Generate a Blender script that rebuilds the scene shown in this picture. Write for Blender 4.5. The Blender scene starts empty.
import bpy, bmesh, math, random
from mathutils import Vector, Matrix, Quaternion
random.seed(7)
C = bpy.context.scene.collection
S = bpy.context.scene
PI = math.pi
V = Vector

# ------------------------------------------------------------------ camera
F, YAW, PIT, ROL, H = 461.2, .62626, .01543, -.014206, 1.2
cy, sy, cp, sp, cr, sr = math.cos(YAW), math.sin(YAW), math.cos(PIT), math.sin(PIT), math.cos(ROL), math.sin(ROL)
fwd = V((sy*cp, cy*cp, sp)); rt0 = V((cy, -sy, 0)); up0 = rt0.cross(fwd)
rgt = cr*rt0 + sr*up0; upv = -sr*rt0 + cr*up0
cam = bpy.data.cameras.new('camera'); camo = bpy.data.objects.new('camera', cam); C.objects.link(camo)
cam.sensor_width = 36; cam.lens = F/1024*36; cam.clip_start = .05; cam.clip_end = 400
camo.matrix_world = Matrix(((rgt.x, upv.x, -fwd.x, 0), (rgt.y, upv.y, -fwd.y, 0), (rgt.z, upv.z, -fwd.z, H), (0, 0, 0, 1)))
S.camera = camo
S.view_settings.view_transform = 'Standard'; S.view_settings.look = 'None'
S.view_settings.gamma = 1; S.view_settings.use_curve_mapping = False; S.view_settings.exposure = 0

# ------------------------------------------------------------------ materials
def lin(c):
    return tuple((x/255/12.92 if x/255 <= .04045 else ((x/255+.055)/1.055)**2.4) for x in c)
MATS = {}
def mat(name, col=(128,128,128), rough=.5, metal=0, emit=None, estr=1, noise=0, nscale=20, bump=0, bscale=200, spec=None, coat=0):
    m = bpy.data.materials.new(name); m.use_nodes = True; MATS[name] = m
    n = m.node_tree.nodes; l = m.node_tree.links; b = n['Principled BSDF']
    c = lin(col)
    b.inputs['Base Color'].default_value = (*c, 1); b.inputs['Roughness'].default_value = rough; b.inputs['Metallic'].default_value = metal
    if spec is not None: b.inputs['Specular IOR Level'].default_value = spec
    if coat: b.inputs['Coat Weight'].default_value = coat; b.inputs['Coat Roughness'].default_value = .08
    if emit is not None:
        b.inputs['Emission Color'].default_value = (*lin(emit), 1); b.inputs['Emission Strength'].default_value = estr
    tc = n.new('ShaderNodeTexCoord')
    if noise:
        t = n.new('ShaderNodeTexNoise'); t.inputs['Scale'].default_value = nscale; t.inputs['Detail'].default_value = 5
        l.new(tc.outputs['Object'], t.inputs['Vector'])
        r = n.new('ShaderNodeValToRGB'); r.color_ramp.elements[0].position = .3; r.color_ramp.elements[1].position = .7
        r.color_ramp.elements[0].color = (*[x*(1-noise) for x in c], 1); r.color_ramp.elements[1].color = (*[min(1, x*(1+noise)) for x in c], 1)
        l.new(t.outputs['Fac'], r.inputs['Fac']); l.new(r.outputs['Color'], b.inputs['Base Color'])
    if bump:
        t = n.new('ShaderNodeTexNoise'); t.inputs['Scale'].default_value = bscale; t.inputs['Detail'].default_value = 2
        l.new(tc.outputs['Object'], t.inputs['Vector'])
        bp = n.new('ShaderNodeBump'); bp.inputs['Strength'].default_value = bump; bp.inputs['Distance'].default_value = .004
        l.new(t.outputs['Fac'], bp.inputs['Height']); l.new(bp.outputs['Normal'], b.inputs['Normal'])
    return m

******

What the task asks: Each line above must be printed exactly as it appears.

Answer to the problem:
Generate a Blender script that rebuilds the scene shown in this picture. Write for Blender 4.5. The Blender scene starts empty.
import bpy, bmesh, math, random
from mathutils import Vector, Matrix, Quaternion
random.seed(7)
C = bpy.context.scene.collection
S = bpy.context.scene
PI = math.pi
V = Vector

# ------------------------------------------------------------------ camera
F, YAW, PIT, ROL, H = 461.2, .62626, .01543, -.014206, 1.2
cy, sy, cp, sp, cr, sr = math.cos(YAW), math.sin(YAW), math.cos(PIT), math.sin(PIT), math.cos(ROL), math.sin(ROL)
fwd = V((sy*cp, cy*cp, sp)); rt0 = V((cy, -sy, 0)); up0 = rt0.cross(fwd)
rgt = cr*rt0 + sr*up0; upv = -sr*rt0 + cr*up0
cam = bpy.data.cameras.new('camera'); camo = bpy.data.objects.new('camera', cam); C.objects.link(camo)
cam.sensor_width = 36; cam.lens = F/1024*36; cam.clip_start = .05; cam.clip_end = 400
camo.matrix_world = Matrix(((rgt.x, upv.x, -fwd.x, 0), (rgt.y, upv.y, -fwd.y, 0), (rgt.z, upv.z, -fwd.z, H), (0, 0, 0, 1)))
S.camera = camo
S.view_settings.view_transform = 'Standard'; S.view_settings.look = 'None'
S.view_settings.gamma = 1; S.view_settings.use_curve_mapping = False; S.view_settings.exposure = 0

# ------------------------------------------------------------------ materials
def lin(c):
    return tuple((x/255/12.92 if x/255 <= .04045 else ((x/255+.055)/1.055)**2.4) for x in c)
MATS = {}
def mat(name, col=(128,128,128), rough=.5, metal=0, emit=None, estr=1, noise=0, nscale=20, bump=0, bscale=200, spec=None, coat=0):
    m = bpy.data.materials.new(name); m.use_nodes = True; MATS[name] = m
    n = m.node_tree.nodes; l = m.node_tree.links; b = n['Principled BSDF']
    c = lin(col)
    b.inputs['Base Color'].default_value = (*c, 1); b.inputs['Roughness'].default_value = rough; b.inputs['Metallic'].default_value = metal
    if spec is not None: b.inputs['Specular IOR Level'].default_value = spec
    if coat: b.inputs['Coat Weight'].default_value = coat; b.inputs['Coat Roughness'].default_value = .08
    if emit is not None:
        b.inputs['Emission Color'].default_value = (*lin(emit), 1); b.inputs['Emission Strength'].default_value = estr
    tc = n.new('ShaderNodeTexCoord')
    if noise:
        t = n.new('ShaderNodeTexNoise'); t.inputs['Scale'].default_value = nscale; t.inputs['Detail'].default_value = 5
        l.new(tc.outputs['Object'], t.inputs['Vector'])
        r = n.new('ShaderNodeValToRGB'); r.color_ramp.elements[0].position = .3; r.color_ramp.elements[1].position = .7
        r.color_ramp.elements[0].color = (*[x*(1-noise) for x in c], 1); r.color_ramp.elements[1].color = (*[min(1, x*(1+noise)) for x in c], 1)
        l.new(t.outputs['Fac'], r.inputs['Fac']); l.new(r.outputs['Color'], b.inputs['Base Color'])
    if bump:
        t = n.new('ShaderNodeTexNoise'); t.inputs['Scale'].default_value = bscale; t.inputs['Detail'].default_value = 2
        l.new(tc.outputs['Object'], t.inputs['Vector'])
        bp = n.new('ShaderNodeBump'); bp.inputs['Strength'].default_value = bump; bp.inputs['Distance'].default_value = .004
        l.new(t.outputs['Fac'], bp.inputs['Height']); l.new(bp.outputs['Normal'], b.inputs['Normal'])
    return m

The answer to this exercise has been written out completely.